McClellan, William. “Ful Pale Face: Agamben’s Biopolitical Theory and the Sovereign Subject in Chaucer’s Clerk’s Tale.” Exemplaria 17 (2005): 103-34.

Nakley, Susan. “Sovereignty Matters: Anachronism, Chaucer’s Britain, and England’s Future’s Past.” The Chaucer Review 44.4 (2010): 368-96

Scala, Elizabeth. Desire in the Canterbury Tales. Columbus: The Ohio State University Press, 2015.

Scanlon, Larry. Narrative, Authority and Power: the Medieval Exemplum and the Chaucerian Tradition. Cambridge: Cambridge University Press, 1994.

Thomas, Susanne Sara. “The Problem of Defining Sovereynetee in the Wife of Bath’s Tale.” Chaucer Review 41 (2006): 87–97.

Wallace, David. Chaucerian Polity: Absolutist Lineages and Associational Forms in England and Italy. Stanford: Stanford University Press, 1997.

Yager, Susan. “Chaucer’s Peple and Folk.” Journal of English and Germanic Philology 100 (2001): 211-23

Notes:

[1] In Robert P. Miller, Chaucer: Sources and Backgrounds (Oxford: Oxford University Press, 1977), 136-52.

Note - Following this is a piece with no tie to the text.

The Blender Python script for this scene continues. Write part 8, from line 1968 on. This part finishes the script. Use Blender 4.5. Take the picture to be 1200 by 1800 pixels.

[2] Particularly helpful on the Clerk’s Tale’s political nature are Grudin and Scala (pp. 123-52).

[3] For more on sovereignty in the Canterbury Tales, please see Nakley (especially pp. 368-79), Green, and Thomas. Let us note that Boccaccio presents Walter’s people’s desire for his marriage simply and briefly, while Petrarch emphasizes their community’s hierarchical structure, authority, and eloquence. Chaucer’s significantly more extensive treatment of the people’s agency hinges on political language including sovereignty.

[4] I include expressions like oute of drede, yet exclude expressions and images that suggest widespread social and personal fear in this count.

[5] For an alternative reading of sovereignty in this tale, please see McClellan.

[6] On the noise and character of the masses, see Ganim and Yager. Yager’s reading registers an important moral distinction between Chaucer’s uses of folk and peple, despite the fact that both words indicate masses.

[7] By the end, even the Church is superfluous. However, Scanlon suggests that the hierarchies that Water’s rule maintains are at the heart of the common good from the beginning, as they ensure authoritative order. Scanlon, 186-91.